Short problem ::
Copy out exactly the lines from the start of the data to the line containing "R = np.random.default_rng(11)". Include both.
◇ ◇ ◇ ◇
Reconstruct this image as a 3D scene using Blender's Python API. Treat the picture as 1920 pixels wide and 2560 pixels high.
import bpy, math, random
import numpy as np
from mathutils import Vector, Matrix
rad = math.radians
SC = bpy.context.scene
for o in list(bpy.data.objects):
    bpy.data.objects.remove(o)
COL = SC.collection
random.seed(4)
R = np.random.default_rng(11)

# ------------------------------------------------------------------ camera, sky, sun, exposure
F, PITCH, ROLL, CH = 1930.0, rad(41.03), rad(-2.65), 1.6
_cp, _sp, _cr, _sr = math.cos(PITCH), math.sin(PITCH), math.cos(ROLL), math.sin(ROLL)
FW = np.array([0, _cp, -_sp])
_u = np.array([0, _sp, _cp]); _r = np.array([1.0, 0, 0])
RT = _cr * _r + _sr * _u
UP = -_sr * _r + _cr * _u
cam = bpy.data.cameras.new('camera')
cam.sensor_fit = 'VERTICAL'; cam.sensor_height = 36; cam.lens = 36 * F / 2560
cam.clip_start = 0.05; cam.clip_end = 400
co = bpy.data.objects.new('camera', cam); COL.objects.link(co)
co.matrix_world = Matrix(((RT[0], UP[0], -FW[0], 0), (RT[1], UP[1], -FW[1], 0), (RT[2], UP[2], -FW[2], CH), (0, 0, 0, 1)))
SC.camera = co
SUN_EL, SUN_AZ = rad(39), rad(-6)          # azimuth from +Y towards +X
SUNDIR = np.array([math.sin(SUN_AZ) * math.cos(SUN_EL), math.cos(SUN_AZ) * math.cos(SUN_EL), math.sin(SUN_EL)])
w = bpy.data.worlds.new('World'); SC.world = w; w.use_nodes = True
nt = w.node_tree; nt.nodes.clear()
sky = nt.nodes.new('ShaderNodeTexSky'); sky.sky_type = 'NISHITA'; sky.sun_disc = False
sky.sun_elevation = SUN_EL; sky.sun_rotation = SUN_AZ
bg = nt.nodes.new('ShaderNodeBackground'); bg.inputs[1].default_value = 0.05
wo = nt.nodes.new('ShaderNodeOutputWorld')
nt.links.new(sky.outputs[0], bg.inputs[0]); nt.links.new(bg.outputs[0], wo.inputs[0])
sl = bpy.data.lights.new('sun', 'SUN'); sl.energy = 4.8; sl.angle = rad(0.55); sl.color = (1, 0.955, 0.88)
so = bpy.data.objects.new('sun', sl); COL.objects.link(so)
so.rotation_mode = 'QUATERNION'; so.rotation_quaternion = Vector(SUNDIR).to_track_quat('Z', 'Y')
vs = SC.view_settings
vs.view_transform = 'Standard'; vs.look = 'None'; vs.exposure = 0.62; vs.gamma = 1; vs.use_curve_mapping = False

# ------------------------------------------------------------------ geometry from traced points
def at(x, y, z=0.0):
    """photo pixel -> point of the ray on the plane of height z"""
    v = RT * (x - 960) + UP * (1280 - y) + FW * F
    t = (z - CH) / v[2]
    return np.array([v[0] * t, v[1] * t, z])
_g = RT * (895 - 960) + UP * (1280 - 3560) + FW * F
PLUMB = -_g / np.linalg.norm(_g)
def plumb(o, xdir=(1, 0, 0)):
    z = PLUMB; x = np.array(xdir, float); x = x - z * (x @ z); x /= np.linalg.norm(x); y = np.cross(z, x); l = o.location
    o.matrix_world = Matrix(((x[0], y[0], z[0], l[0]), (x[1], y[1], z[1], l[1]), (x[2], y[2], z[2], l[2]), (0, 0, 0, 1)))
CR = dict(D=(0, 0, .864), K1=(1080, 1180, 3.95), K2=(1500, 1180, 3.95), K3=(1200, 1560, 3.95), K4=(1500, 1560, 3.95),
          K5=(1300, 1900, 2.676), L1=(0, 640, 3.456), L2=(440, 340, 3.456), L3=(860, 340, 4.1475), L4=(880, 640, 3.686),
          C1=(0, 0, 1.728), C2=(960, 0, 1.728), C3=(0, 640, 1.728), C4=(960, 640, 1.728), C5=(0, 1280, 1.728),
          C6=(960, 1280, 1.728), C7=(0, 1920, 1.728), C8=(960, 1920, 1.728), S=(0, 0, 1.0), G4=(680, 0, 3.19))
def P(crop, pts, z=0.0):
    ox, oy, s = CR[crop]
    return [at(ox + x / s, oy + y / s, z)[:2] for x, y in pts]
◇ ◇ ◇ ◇
Written response ::
Reconstruct this image as a 3D scene using Blender's Python API. Treat the picture as 1920 pixels wide and 2560 pixels high.
import bpy, math, random
import numpy as np
from mathutils import Vector, Matrix
rad = math.radians
SC = bpy.context.scene
for o in list(bpy.data.objects):
    bpy.data.objects.remove(o)
COL = SC.collection
random.seed(4)
R = np.random.default_rng(11)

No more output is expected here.